Currently, for the purpose of meeting the asset requirement, the value of all computers may not exceed 2% of the assets required and the value of each computer may not exceed its original cost amortized over a maximum period of five years. The bill would reduce the maximum amortization period to three years.


Under the Code, subject to certain exceptions, the required assets may not include assets invested in, loaned to, receivable from, secured by, or leased to a person that is owned or controlled by the insurer or that owns, controls, or is affiliated with the insurer. The bill specifies that qualified assets would include loans, other than surplus notes, to an affiliate authorized to transact insurance in any state or in Canada provided that the affiliate had assets in excess of the amount required for the affiliate to make investments. With the approval of the Commissioner of the Office of Financial and Insurance Services, surplus notes could be treated as an investment for the purposes of Section 901.


Currently, amounts loaned to a noninsurance affiliate that is owned solely by the insurer may be included if the loans are rated investment grade by an approved securities rating organization. Under the bill, a noninsurance affiliate would not have to be owned solely by the insurer.


The bill states that, except as otherwise provided, Chapter 9 would not prohibit the investment of a domestic insurer's capital and surplus in any asset otherwise permitted to be held by any other person or corporation under the laws of Michigan, as long as the domestic insurer maintained qualified assets as described in Chapter 9 in the amounts specified in Section 901.


Governmental Securities


The Code prescribes conditions under which an insurer may invest it's the bonds or other evidences of indebtedness of governmental entities. With the Commissioner's approval, an insurer also may invest in governmental securities of this or any foreign government, or governmental subdivisions or authorities or instrumentalities not otherwise provided for. The bill would delete the approval requirement. The bill also specifies that a domestic insurer's investment in governmental securities would be subject to prohibition against investing more than 20% of assets in high-risk, high-yield obligations.


Real Estate Investments


Insurers may invest in real estate loans under conditions prescribed in the Code. A loan may not exceed two-thirds of the appraised value of the real estate constituting security, and may not be made for a term longer than five years, except under certain circumstances, including appraised value limitations. The bill also would a loan on multifamily residential property in an amount that could not exceed 85% of the appraised value of the real estate offered as security, if the loan were secured by a mortgage, deed of trust, or other instrument for a maximum term of 35 years. If the total amount of multifamily residential loans in excess of 75% of the appraised value of the real estate were greater than 20% of the insurer's mortgage portfolio, however, the portion exceeding 75% could not be treated as a qualified asset for purposes of Section 901.

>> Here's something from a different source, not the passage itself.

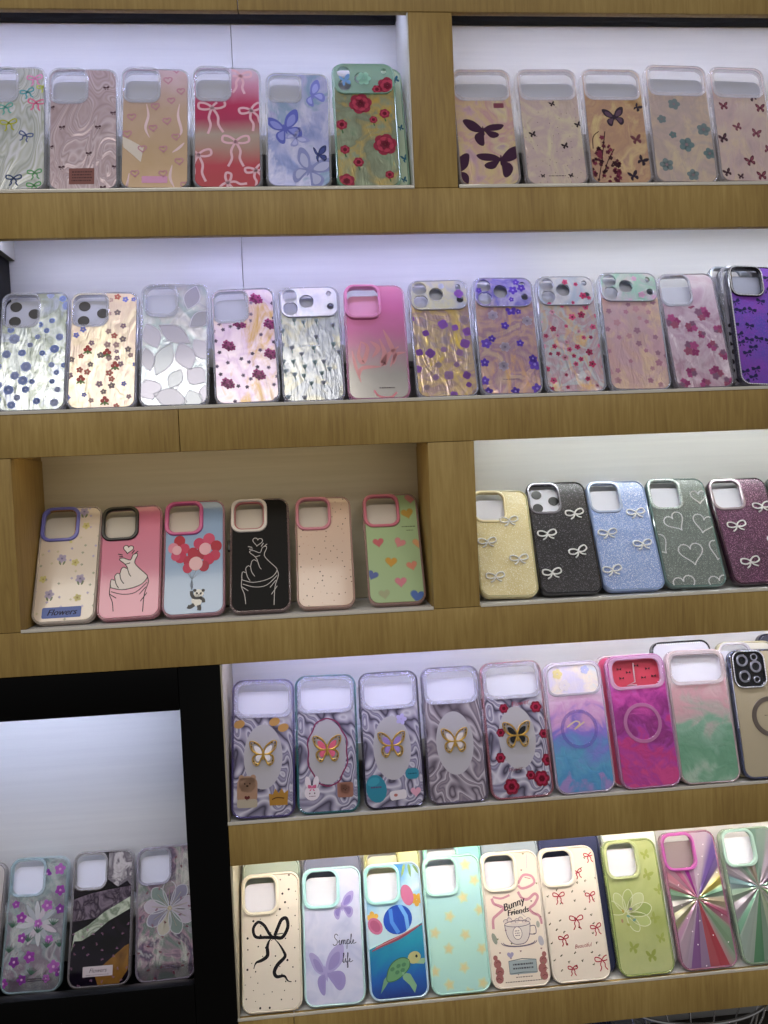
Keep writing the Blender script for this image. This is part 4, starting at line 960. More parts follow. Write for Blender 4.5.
c.panel(swirl('marble_mauve', ['5a505e', '8c8290', 'aca2b0', 'cdc4ce', '7c7082', '9e929e'], 64, 17, 1.2, .25, .2, 8, .3, .45)); c.butterfly_charm(x, z+2, 16, plain('ddd2d0', .2, 0, 1, .5), GOLD)
c, x, z = marble_case('4E', 'marbled clear phone case with a black and gold butterfly among crimson roses', 'b8707e', 0)
for fx, fy, r in ((.17, .25, 5), (.33, .345, 6), (.85, .35, 7.5), (.24, .52, 5.5), (.93, .55, 6), (.2, .7, 6.5), (.95, .74, 8), (.65, .84, 6), (.33, .91, 10), (.82, .87, 10)):
    for k, (q, col) in enumerate(((1, '7c1730'), (.7, 'a8284a'), (.4, '6c1228'))): c.flower(c.X(fx), c.Zm(fy), r*q, col, None, 6, k, 2+k, .6)
c.text('Flower', c.X(.6), c.Zm(.315), 8.5, '8c1c38', 3, .12, .2); c.text('Flower', c.X(.42), c.Zm(.79), 6.5, '6c2036', 3, .1, .2)
c.panel(MARB); c.butterfly_charm(x, z+3, 17, plain('111014', .15, 0, 1, .5), GOLD)
c = new('4F', 'pastel watercolour phone case turning from pink through violet to sea blue', G4)
c.shell(clear('d4c8e0', .5), R=.015); c.card(drop=.006); c.wide(clear('e8e0ee', .4), oh=42, hh=35)
bm = bmesh.new(); cx, cz, ow, oh = c.cam; plate_into(bm, rr(0, cz/1000, .066, .035, .010), [], .0012, .002, .0002)
c.part('camera_plate', bm, foil('pastel_pearl', ['e4d8e4', 'd8d0ec', 'eee0d8', 'd0dcf0'], 40, 66, .15, .3, .3))
o_ = Case.flower
c.magring(0, c.Zm(.52), 20.5, 24.5, plain('7c6ccc', .25, 0, .4, .5))
c.line([(c.X(a), c.Zm(b)) for a, b in ((.3, .5), (.45, .46), (.52, .48), (.42, .52), (.6, .47))], 1.8, 'd8c09c', 1)
c.panel(vgrad('watercolour_violet', [(0, 'd8c8e4'), (.26, 'd8b4d4'), (.38, 'cf9ccc'), (.5, '8a74cc'), (.64, '6c84c8'), (.78, '5c9cc4'), (.92, '4c8cc0'), (1, '9884c0')], .2, 66, .2, .5, 30, 0., .35))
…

Further, a domestic insurer could not invest more than 10% of its surplus in real estate loans that exceeded the appraised value limitations under the Code and the bill, unless the loans were the result of a restructuring of an existing real estate loan and the insurer gave the Commissioner written notice on or before the date of the restructuring. The Commissioner could increase this 10% investment limit to 20% for an insurer that demonstrated to the Commissioner's satisfaction the soundness of a particular investment or investment strategy that would cause the insurer to exceed the lower limit. If loans under these provisions exceeded 5% of an insurer's assets within any 12-month period, no other such loans could be made without the Commissioner's approval.


The bill also provides that a domestic insurer could not invest more than 20% of its mortgage portfolio in multifamily residential mortgages that exceeded 75% of the appraised value, at the time of the loan, of the real estate offered as security.


Derivative Investments


The bill would repeal provisions in Section 943 that regulate insurers' investments in financial futures contracts, and put options and call options on financial instruments. Under the bill, qualified assets for purposes of Section 901 would include derivative investments under prescribed conditions. An insurer would have to demonstrate to the Commissioner both the intended hedging characteristics and the ongoing effectiveness of the derivative transaction or combination of transactions. Before engaging in a derivative transaction and with board of director approval, a domestic insurer would have to establish written guidelines; have a system for determining whether a derivative investment used in a hedging or replication transaction was effective; have a credit risk management system for over-the-counter derivative transactions; determine whether the insurer had adequate professional personnel, technical expertise, and systems to implement investment practices involving derivatives; and determine that the derivative program was prudent and that the level of risk was appropriate for the insurer.


The bill would define "derivative instrument" as any agreement, option, or instrument, or any series or combinations of an agreement, option, or instrument to make or take delivery of, or assume or relinquish, a specified amount of one or more underlying interests, or to make a cash settlement in lieu of one or more underlying interests, or that had a price, performance, value, or cash flow based primarily upon the actual or expected price, yield, level, performance, value, or cash flow of one or more underlying interests. Derivative instruments would include options, warrants, caps, floors, collars, swaps, swaptions, forwards, futures, and any other substantially similar agreements, options, or instruments, or any series or combinations and any further agreements, options, or instruments included under rules promulgated by the Commissioner. Derivative instruments would not include collateralized mortgage obligations, other asset-backed securities, principal-protected structured securities, or instruments that an insurer was otherwise permitted to invest in or receive under Chapter 9 other than under Section 943.


MCL 500.901 et al. - Legislative Analyst: Suzanne Lowe


FISCAL IMPACT


The bill would have no fiscal impact on State or local government.


- Fiscal Analyst: Maria TyszkiewiczS0102\s5927sa

This analysis was prepared by nonpartisan Senate staff for use by the Senate in its deliberations and does not constitute an official statement of legislative intent.